As part of Mimi Bai: HIDE AND SEE | Curated by Amanda Contrada
Film Screening with Live Score
Saturday, Feb. 4, 2023 4:00pm | BCA Plaza Theatre
HIDE AND SEE is an experimental narrative film collaboration between Sam B. Jones and Mimi Bai that activates Bai’s clay and textile sculptures, transforming them into shrouds for two ghostly figures. The specters employ bushcraft and camouflage techniques as they pursue and evade one another across time and space, while the film shifts between black and white and color — alternately concealing and revealing the ghosts within their environment.
For this special screening, the film’s composer Zain Alam (Humeysha) will perform a blended live and recorded score, followed by a conversation with Mimi Bai, Zain Alam, and Sam B. Jones.
PLEASE NOTE:
Masks are required.
Watch the Trailer
Collaborators
Sam B. Jones is a filmmaker working in narrative, documentary, and hybrid forms, who has directed films and music videos for artists such Josh Kline, Yung Jake, and DonChristian. His debut feature film ‘Red, White & Wasted’ (2019) is an observational documentary that explores race, politics, and class in America by following a Florida family obsessed with the off-road truck subculture of “mudding.”
Website: sambjones.com/
Zain Alam is an artist and musician of Indian-Pakistani descent. Described as “a unique intersection merging the cinematic formality of Bollywood and geometric repetition of Islamic art,” his recording project Humeysha soundtracks a diasporic consciousness coming of age in America.
Website: zainalam.com/
About the Exhibition
On view
December 16, 2022—February 18, 2023 ● Wednesday—Saturday | 1–6pm
BCA Mills Gallery, 551 Tremont St., Boston, MA 02116
Mimi Bai: HIDE AND SEE is the sixth exhibition in the 1:1 Curatorial Initiative series presented in the Mills Gallery at Boston Center for the Arts. Each exhibition in this series presents a collaborative project between one curator and one artist, and either introduces a new artist or highlights a new aspect of a more experienced artist.
In Mimi Bai: HIDE AND SEE, Bai contemplates camouflage as a metaphor for assimilation, a labor-intensive process, and a methodology for survival and communication that selectively conceals and reveals.

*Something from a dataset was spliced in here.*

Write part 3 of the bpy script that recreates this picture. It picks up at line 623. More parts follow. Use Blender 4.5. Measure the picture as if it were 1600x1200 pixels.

Camouflage involves making oneself invisible or hyper-visible, sometimes simultaneously. Bai draws parallels between this process and her experience of assimilation as an immigrant from China. She contextualizes this personal history within a historical and political framework that traces how capitalism and settler colonialism demand self-effacement in exchange for opportunity and a sense of safety.
Bai marks the unrecognized labor of assimilation using clay, ink, and string, as well as the encumbered movements of her body captured on camera. These repetitive and taxing actions make physical the often invisible and immaterial exertions required to “blend in” to one’s environment.
By abstracting fragments of her personal and familial history into patterns and forms, Bai has developed her own iconography that she employs throughout the works in the exhibition. A prominent example is the ghost, which emerged from a costume Bai wore as a child during her first Halloween in the US, then evolved through her research into ghillie suits — garments worn by snipers and hunters to conceal their bodies from an enemy or target.
The ghosts in the exhibition serve as avatars for the artist as she reflects on the shifting and conditional state of the alien and the marginalized. Across drawing, sculpture, and film, Bai re-imagines and enacts alternative perspectives on survival, adaptation, improvisation, and creative possibility.